Atari Fans Are Pissed About Its $1000 XP 50 Collection 1
Image: Atari

Update [Thu 16th May, 2024 13:10 BST]: An Atari representative has responded to reports that two titles in its $1000 50th-anniversary box set are defective.

The posts on Atari Age read as follows:

We have two reported instances of a Haunted House cartridge not working. We cannot confirm why these two carts did not work, it could have been an assembly issue (the XP carts are all hand assembled) or a faulty PCB. Contrary to some speculation, the PCBs were not installed backwards (not really possible on the Limited Edition carts). So this does not seem to be a wide-spread problem. One customer had their cartridge replaced, and we are in contact with the remaining affected customer and will sort this out. That said, it has taken too long for us to resolve that last issue so we deserve some criticism for that.

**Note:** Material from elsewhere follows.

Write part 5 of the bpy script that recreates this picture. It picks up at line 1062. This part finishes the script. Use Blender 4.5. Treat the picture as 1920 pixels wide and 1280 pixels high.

I do suspect that there might be a larger issue with the Crystal Castles cartridges. The nature of the reports we are getting suggests that a larger number of those carts may indeed have a problem. The code is fine (we double-checked the ROM), but the game is behaving erratically for some users. We haven't been able to isolate the issue to our satisfaction yet, but we have a working theory and we expect a more concrete answer soon. Once we know what we are dealing with we will figure out next steps.

The article and some of the videos that have been posted on this topic have an expected mix of accurate and inaccurate information. Our customer service team has replaced non-working cartridges (not many frankly). Unfortunately that wasn't a useful solution for some people with wonky Crystal Castles cartridges. When we ran out of stock they offered refunds. But we understand that collectors would prefer to hold onto their special editions, especially when it means keeping a complete set together, so a refund isn't a great resolution. We are continuing to work towards a better solution.


Original Story [Sat 11th May, 2024 20:00 BST]: Back in 2023, Atari released a 50th-anniversary box set which cost $1000 and included 10 Atari VCS / 2600 carts: Adventure, Missile Command, Warlords, Super Breakout, Crystal Castles, Haunted House, Yars’ Revenge, Centipede, Asteroids and Gravitar.

As you can imagine, with a pack with that kind of value, many people who picked it up decided to keep it sealed and place it on the shelf – but those who decided to open it up and actually play the games were in for a nasty surprise.

According to Scot 'Cear Dragon' Clark, the copy of Crystal Castles which ships with the collection is "totally bug-ridden and unplayable", while some copies of Haunted House have the PCB installed backwards – an issue which previously happened with some of Atari's other stand-alone XP releases.

"This is insane," adds Clark. "A collection costing over $1000 shipped with 1 to 2 broken games. Worse still, Atari's official statement via customer support is that fans can never have working carts, and to get their money back, have to ship back the two middle boxes for an incomplete collection."

He adds that Atari's response to this issue has been poor, to say the least. "No one seems to care. Atari's CEO is deaf on Twitter, customer support has taken almost a year just to tell us they will never ship working cartridges."

Another Twitter user adds: "The whole XP cartridge thing has been extremely frustrating. Waiting up to a year after payment for the finished product (it took OVER ONE YEAR for me to receive Adventure) and 2 defective games that will never be fixed… seems more like an amateurish Kickstarter campaign."